-- start --

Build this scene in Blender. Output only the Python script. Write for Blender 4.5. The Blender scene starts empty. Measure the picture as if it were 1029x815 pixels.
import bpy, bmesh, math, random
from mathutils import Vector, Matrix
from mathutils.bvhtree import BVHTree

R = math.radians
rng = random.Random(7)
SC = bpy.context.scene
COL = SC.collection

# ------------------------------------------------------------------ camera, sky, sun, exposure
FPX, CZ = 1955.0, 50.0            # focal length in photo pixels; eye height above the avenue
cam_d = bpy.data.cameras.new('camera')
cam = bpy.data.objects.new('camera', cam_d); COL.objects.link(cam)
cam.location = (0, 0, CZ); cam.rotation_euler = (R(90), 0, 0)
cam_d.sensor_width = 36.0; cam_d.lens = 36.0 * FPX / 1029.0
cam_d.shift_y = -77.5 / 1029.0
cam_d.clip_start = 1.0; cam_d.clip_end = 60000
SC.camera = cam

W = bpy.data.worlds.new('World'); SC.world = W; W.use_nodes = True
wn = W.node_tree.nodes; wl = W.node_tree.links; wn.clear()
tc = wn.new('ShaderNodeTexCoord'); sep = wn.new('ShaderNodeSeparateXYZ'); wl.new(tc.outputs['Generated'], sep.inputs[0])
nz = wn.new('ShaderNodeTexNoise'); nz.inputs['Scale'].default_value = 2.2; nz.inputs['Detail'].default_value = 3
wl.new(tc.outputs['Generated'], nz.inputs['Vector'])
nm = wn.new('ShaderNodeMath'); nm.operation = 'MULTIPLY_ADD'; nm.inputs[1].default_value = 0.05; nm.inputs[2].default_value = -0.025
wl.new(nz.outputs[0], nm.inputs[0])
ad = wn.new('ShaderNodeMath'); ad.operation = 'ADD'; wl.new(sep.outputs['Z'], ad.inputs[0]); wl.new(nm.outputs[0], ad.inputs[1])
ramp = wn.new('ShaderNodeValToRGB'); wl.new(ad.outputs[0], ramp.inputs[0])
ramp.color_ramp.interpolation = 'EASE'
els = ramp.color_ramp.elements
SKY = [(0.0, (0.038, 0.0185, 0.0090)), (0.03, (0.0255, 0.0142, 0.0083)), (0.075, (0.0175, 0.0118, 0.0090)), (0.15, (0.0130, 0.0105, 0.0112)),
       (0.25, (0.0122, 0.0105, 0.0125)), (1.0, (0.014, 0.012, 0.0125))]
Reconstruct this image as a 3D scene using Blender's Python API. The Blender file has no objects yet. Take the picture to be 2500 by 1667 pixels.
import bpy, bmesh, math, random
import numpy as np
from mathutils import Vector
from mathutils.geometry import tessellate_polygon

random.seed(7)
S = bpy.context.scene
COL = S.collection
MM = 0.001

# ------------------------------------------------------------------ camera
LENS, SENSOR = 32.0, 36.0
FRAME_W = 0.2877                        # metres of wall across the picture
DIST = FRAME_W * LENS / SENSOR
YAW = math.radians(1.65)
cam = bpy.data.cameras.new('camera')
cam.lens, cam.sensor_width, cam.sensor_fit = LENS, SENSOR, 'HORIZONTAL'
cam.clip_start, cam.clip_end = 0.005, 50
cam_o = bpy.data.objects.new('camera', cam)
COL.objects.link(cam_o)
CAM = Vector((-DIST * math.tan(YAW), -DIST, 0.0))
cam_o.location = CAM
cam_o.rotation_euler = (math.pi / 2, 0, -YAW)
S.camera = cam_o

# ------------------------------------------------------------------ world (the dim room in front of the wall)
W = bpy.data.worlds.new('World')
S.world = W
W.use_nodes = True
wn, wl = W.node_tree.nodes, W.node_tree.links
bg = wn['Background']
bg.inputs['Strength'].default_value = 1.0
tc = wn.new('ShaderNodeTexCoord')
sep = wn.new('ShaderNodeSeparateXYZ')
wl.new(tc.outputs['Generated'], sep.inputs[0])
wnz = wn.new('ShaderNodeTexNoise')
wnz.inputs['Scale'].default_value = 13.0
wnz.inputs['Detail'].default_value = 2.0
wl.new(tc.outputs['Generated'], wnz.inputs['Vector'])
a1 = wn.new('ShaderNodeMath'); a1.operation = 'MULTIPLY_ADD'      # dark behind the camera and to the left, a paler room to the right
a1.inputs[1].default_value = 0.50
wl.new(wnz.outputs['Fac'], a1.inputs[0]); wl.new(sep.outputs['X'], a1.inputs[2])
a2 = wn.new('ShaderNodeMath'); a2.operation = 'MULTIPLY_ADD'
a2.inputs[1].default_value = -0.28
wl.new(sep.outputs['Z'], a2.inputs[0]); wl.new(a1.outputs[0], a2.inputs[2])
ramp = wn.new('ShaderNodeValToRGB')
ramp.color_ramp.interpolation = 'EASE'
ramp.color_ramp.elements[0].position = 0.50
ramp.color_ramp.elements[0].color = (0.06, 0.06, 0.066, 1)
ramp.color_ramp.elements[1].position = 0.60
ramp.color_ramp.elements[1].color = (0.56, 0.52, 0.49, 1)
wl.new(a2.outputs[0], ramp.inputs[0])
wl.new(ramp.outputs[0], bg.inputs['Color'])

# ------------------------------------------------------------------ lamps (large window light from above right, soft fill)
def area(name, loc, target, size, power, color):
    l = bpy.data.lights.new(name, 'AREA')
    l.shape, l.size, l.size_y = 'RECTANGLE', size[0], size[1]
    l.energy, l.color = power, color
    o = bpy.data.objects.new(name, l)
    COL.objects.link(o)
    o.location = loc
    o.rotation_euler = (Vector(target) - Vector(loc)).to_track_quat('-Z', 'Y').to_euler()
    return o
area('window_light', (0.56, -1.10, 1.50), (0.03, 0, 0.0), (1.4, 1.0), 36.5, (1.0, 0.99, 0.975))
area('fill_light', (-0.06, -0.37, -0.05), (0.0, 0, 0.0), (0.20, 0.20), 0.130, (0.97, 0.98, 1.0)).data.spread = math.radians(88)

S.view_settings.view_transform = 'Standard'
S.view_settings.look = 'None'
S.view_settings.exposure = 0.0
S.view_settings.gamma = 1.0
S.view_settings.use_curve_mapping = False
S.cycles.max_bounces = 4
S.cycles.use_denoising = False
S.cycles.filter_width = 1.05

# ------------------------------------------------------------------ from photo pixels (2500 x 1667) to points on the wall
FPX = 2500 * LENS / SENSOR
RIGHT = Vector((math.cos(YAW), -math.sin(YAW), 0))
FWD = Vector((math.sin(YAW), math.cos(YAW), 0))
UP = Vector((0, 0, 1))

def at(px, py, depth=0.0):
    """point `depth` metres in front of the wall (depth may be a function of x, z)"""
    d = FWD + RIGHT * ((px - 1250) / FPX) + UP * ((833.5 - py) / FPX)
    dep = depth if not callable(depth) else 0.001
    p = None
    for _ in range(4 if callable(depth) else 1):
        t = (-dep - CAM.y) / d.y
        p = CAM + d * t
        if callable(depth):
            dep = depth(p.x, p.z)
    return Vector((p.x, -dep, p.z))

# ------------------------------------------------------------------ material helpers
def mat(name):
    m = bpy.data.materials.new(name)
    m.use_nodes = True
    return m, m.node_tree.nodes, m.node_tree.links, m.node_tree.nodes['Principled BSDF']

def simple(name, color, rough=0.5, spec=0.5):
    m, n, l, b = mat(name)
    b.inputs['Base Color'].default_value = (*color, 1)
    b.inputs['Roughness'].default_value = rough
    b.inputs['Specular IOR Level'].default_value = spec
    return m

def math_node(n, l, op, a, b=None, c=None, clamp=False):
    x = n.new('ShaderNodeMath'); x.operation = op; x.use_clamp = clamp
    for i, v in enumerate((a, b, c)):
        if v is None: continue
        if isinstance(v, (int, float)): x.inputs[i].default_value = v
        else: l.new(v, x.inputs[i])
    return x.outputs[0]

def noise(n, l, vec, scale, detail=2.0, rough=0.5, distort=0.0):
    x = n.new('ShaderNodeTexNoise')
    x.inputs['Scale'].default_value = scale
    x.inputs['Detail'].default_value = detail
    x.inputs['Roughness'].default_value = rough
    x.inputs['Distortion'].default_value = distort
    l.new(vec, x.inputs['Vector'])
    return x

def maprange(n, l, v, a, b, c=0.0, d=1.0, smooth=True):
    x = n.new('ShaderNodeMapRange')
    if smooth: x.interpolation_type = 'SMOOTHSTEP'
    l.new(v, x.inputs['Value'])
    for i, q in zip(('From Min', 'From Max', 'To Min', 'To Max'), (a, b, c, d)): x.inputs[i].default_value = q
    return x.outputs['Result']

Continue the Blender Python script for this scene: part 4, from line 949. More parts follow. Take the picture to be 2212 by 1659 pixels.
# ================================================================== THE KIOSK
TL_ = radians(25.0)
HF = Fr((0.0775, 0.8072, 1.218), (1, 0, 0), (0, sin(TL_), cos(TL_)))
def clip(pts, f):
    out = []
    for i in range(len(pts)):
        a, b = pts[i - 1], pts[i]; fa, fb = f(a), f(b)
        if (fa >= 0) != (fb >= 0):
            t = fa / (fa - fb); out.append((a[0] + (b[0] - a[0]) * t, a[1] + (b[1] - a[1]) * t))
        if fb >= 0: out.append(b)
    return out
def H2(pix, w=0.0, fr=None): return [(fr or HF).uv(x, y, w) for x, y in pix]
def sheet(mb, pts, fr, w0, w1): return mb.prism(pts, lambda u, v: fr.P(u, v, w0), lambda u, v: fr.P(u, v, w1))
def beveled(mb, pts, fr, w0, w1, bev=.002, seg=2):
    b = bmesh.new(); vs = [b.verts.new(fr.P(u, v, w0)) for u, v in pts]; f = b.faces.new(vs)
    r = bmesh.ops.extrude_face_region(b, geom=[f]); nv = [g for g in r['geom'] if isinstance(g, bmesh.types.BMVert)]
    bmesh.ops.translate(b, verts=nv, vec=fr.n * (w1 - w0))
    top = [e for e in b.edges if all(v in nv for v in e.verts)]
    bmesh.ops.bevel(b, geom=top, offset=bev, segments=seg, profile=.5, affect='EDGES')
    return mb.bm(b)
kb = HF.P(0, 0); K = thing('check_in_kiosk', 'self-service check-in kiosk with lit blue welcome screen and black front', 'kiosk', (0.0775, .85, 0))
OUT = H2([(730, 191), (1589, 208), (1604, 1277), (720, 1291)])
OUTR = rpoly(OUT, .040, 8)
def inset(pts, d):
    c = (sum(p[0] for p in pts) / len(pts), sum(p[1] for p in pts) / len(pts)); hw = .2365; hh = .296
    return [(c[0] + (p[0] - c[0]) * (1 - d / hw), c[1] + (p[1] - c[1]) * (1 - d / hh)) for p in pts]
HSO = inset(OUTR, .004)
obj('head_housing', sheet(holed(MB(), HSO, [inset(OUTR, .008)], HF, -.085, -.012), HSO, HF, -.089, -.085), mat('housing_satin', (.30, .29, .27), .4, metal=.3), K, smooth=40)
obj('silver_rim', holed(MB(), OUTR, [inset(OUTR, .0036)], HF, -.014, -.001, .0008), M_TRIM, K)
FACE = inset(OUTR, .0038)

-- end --

## [Exercise details]
Each line from the one containing "Continue the Blender" to the end of the records should be echoed exactly, and no other line.

## [Response to this task]
Continue the Blender Python script for this scene: part 4, from line 949. More parts follow. Take the picture to be 2212 by 1659 pixels.
# ================================================================== THE KIOSK
TL_ = radians(25.0)
HF = Fr((0.0775, 0.8072, 1.218), (1, 0, 0), (0, sin(TL_), cos(TL_)))
def clip(pts, f):
    out = []
    for i in range(len(pts)):
        a, b = pts[i - 1], pts[i]; fa, fb = f(a), f(b)
        if (fa >= 0) != (fb >= 0):
            t = fa / (fa - fb); out.append((a[0] + (b[0] - a[0]) * t, a[1] + (b[1] - a[1]) * t))
        if fb >= 0: out.append(b)
    return out
def H2(pix, w=0.0, fr=None): return [(fr or HF).uv(x, y, w) for x, y in pix]
def sheet(mb, pts, fr, w0, w1): return mb.prism(pts, lambda u, v: fr.P(u, v, w0), lambda u, v: fr.P(u, v, w1))
def beveled(mb, pts, fr, w0, w1, bev=.002, seg=2):
    b = bmesh.new(); vs = [b.verts.new(fr.P(u, v, w0)) for u, v in pts]; f = b.faces.new(vs)
    r = bmesh.ops.extrude_face_region(b, geom=[f]); nv = [g for g in r['geom'] if isinstance(g, bmesh.types.BMVert)]
    bmesh.ops.translate(b, verts=nv, vec=fr.n * (w1 - w0))
    top = [e for e in b.edges if all(v in nv for v in e.verts)]
    bmesh.ops.bevel(b, geom=top, offset=bev, segments=seg, profile=.5, affect='EDGES')
    return mb.bm(b)
kb = HF.P(0, 0); K = thing('check_in_kiosk', 'self-service check-in kiosk with lit blue welcome screen and black front', 'kiosk', (0.0775, .85, 0))
OUT = H2([(730, 191), (1589, 208), (1604, 1277), (720, 1291)])
OUTR = rpoly(OUT, .040, 8)
def inset(pts, d):
    c = (sum(p[0] for p in pts) / len(pts), sum(p[1] for p in pts) / len(pts)); hw = .2365; hh = .296
    return [(c[0] + (p[0] - c[0]) * (1 - d / hw), c[1] + (p[1] - c[1]) * (1 - d / hh)) for p in pts]
HSO = inset(OUTR, .004)
obj('head_housing', sheet(holed(MB(), HSO, [inset(OUTR, .008)], HF, -.085, -.012), HSO, HF, -.089, -.085), mat('housing_satin', (.30, .29, .27), .4, metal=.3), K, smooth=40)
obj('silver_rim', holed(MB(), OUTR, [inset(OUTR, .0036)], HF, -.014, -.001, .0008), M_TRIM, K)
FACE = inset(OUTR, .0038)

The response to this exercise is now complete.